Donald Trump is an abomination and the Republican Party is hopeless. Democrats desperately need to take back the White House and control Congress. Elizabeth Warren’s proposals for restructuring the economy are sensible. Racism is a major problem. African-Americans should be compensated because the government recently facilitated the theft of their land in the South and denied their ability to buy good housing in the North. The United States should help establish economic and physical security in Central America, which would reduce migration from those countries, and enact comprehensive immigration reform in this country. The right to abortion must be protected. The government should subsidize renewable energy. But the leadership of the Republican Party is dominated by power-hungry ideologues who primarily want to win elections. 

But unless the Democratic Party dedicates itself to serious community organizing to advance its platform year-round (rather than merely work on electing candidates), we will need one or more multi-issue, democratic grassroots organizations to persuade Congress to respect the (compassionate) will of the people. Those grassroots forces could include many rank-and-file Republicans. 
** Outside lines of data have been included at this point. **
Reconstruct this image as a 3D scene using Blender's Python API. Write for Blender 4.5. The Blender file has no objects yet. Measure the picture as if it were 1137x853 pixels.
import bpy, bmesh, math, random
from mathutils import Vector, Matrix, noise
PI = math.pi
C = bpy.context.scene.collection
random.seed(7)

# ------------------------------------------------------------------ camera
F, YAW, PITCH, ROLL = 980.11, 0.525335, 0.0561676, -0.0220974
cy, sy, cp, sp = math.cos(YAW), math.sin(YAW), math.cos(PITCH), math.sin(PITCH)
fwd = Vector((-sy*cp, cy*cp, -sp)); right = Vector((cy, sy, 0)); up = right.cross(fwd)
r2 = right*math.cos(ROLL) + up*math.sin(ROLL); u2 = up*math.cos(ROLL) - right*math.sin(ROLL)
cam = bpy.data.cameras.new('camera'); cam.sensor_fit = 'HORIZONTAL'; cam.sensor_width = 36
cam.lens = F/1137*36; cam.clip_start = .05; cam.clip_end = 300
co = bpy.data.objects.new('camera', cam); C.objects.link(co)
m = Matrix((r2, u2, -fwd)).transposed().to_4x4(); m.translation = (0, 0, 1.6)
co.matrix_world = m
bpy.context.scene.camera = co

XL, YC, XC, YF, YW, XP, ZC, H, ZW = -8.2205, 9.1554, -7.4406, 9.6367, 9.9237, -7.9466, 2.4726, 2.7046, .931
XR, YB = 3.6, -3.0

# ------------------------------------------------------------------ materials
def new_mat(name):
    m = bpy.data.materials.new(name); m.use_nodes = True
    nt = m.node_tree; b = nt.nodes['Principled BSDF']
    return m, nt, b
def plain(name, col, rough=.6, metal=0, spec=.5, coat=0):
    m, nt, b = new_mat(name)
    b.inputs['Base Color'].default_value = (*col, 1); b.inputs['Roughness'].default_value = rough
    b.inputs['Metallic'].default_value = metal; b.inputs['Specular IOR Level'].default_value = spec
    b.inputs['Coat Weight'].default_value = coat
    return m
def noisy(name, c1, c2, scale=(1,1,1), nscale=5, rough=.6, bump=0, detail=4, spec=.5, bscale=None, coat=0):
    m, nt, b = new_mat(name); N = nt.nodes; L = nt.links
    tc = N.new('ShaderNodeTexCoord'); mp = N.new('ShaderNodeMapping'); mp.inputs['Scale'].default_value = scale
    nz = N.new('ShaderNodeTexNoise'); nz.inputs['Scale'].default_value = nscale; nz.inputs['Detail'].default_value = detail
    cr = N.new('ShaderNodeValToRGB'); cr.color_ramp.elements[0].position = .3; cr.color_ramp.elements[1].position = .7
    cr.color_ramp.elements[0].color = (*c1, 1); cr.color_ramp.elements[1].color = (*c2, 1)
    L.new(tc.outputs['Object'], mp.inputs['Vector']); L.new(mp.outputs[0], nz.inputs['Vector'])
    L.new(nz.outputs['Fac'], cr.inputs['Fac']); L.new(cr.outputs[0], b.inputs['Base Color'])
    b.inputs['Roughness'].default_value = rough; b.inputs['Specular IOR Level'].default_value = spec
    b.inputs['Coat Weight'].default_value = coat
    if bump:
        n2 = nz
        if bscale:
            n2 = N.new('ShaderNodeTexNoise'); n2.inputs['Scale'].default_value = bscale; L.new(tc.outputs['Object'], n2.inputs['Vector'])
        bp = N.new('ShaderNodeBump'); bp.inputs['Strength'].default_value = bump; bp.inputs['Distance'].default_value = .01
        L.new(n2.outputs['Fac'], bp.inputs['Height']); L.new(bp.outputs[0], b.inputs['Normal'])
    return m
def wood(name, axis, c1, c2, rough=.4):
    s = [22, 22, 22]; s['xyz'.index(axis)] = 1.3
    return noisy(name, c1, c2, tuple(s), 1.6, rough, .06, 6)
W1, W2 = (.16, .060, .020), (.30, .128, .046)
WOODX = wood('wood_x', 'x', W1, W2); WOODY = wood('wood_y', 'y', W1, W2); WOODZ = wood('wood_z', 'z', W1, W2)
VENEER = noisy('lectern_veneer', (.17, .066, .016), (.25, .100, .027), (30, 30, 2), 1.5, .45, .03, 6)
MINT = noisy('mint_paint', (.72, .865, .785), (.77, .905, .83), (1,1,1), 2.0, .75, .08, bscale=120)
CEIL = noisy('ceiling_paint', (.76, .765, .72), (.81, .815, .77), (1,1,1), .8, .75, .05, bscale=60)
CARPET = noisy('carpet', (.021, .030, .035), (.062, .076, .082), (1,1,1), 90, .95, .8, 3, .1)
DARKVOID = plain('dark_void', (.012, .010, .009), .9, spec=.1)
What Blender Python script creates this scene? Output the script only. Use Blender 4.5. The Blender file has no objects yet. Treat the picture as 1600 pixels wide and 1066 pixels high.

But these forces need not be “leftist.” The problem is not “conservatism” and the solution is not “liberalism.” But what is a sensible alternative worldview? And how can it be labelled? Those are difficult questions. At the moment, it seems to me, the best frame is a “compassionate pragmatism,” as articulated in “Cultivating Compassionate Communities.” 

“Majoritarian movements” could affirm a statement of basic values, such as the “Americans for Humanity” declaration, and focus on concrete compassionate proposals that are supported by a supermajority of the electorate, including majorities of the Republican rank-and-file. Trump has taken over the Republican Party, but many Republican voters are more sensible. 

These movements could nurture caring communities throughout society, democratize our institutions, and mobilize supermajorities to persuade Washington to enact new policies to improve living conditions for everyone (while respecting minority rights and avoiding a tyranny of the majority) — a “purple alliance” that builds a “purple movement.”